畑地灌漑事業
出典: フリー百科事典『ウィキペディア(Wikipedia)』 (2021/10/15 23:15 UTC 版)
明治以来、台地上に水を引き水田を開く計画は度々立案されたが実現には至らなかった。昭和に入り、1938年に神奈川県が相模川河水統制事業に着手したことによって、ようやく開田計画が本格化した。相模川河水統制事業は、日本における河川総合開発事業の先駆けとなったものの1つであり、相模川に多目的ダム(相模ダム)を建設して電力開発を行うとともに、京浜工業地帯に工業用水を供給し、また相模野台地に農業用水を引いて約1,000haの水田を開くというものであった。総合計画の中核となる相模ダムの建設は1940年に着工され、第二次世界大戦の激化による一時中断をはさんで敗戦後の1947年に完成している。 農業用水路の建設はダム完成後の戦後のこととなり、食料増産のために当初の開田計画から約2,700haの畑地へ灌漑を行うものとされて、1949年に相模原開発畑地灌漑事業として着工された。
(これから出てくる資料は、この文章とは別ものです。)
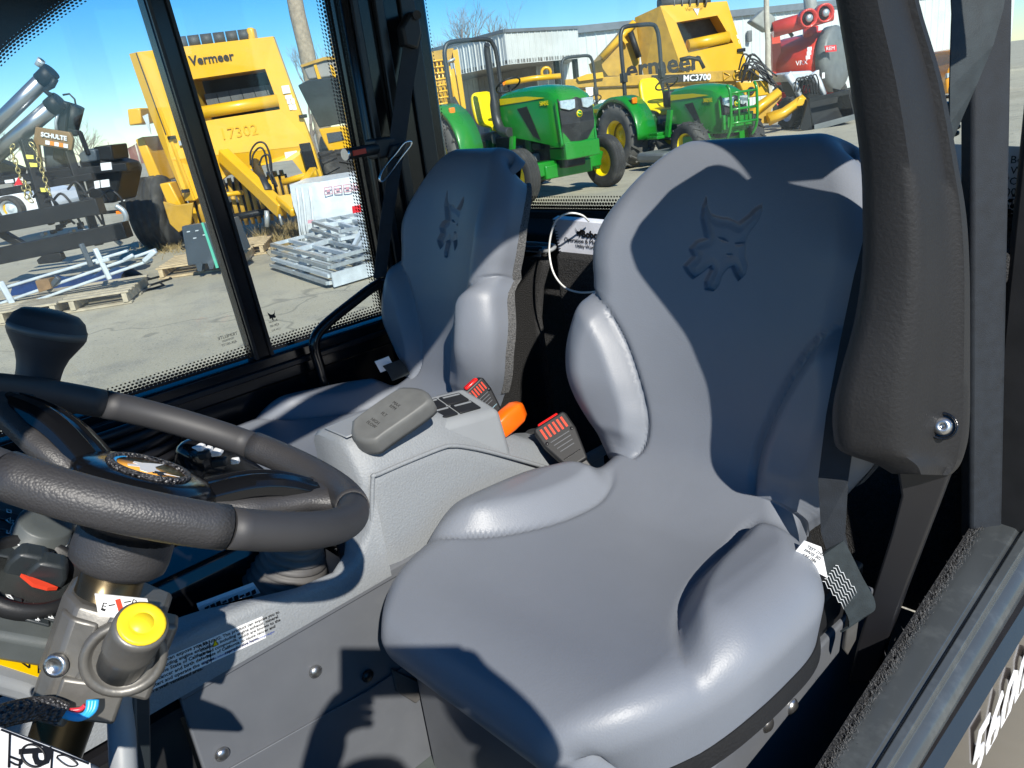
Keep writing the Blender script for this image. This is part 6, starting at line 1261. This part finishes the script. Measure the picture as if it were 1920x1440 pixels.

この事業は1930年代にアメリカ合衆国で進められた「テネシー川流域総合開発事業」にならって「日本版TVA計画」と呼ばれ、10億円を超える国庫補助金や県費などを投入して1963年に完成した。 津久井町(現相模原市緑区)の沼本ダムで相模川から取水された用水は、城山町(同)の津久井分水池で横浜市・川崎市等への上水道水(京浜工業地帯への工業用水を含む)と分けられ、相模原市大野台(現南区)で東西の両幹線に分かれて台地南部の綾瀬町(現綾瀬市)や藤沢市にまで至った。県が建設した幹線水路や支線用水路、配水路の総延長は約93km、利用者組合が建設した支線・末端配水路は約71kmに達し、全体で相模原・座間・海老名・綾瀬・大和・藤沢の6市町にまたがる約2,700haの畑地を潤した。1953年に畑への通水が開始され、1958年頃に送水量が最大に達したが、それとほぼ同時期に相模原市や大和市、座間町(1971年に市制施行)などでの市街地化により、台地上の農地の宅地等への転用が急速に進行した。そのために農業用水路としての役割も急速に縮小し、1970年には利用者組合も解散して、実際には完成後の数年間に通水されただけに終わった。現在では、大野台以南の東西幹線水路の多くの区間がそれぞれ緑道緑地として整備されている。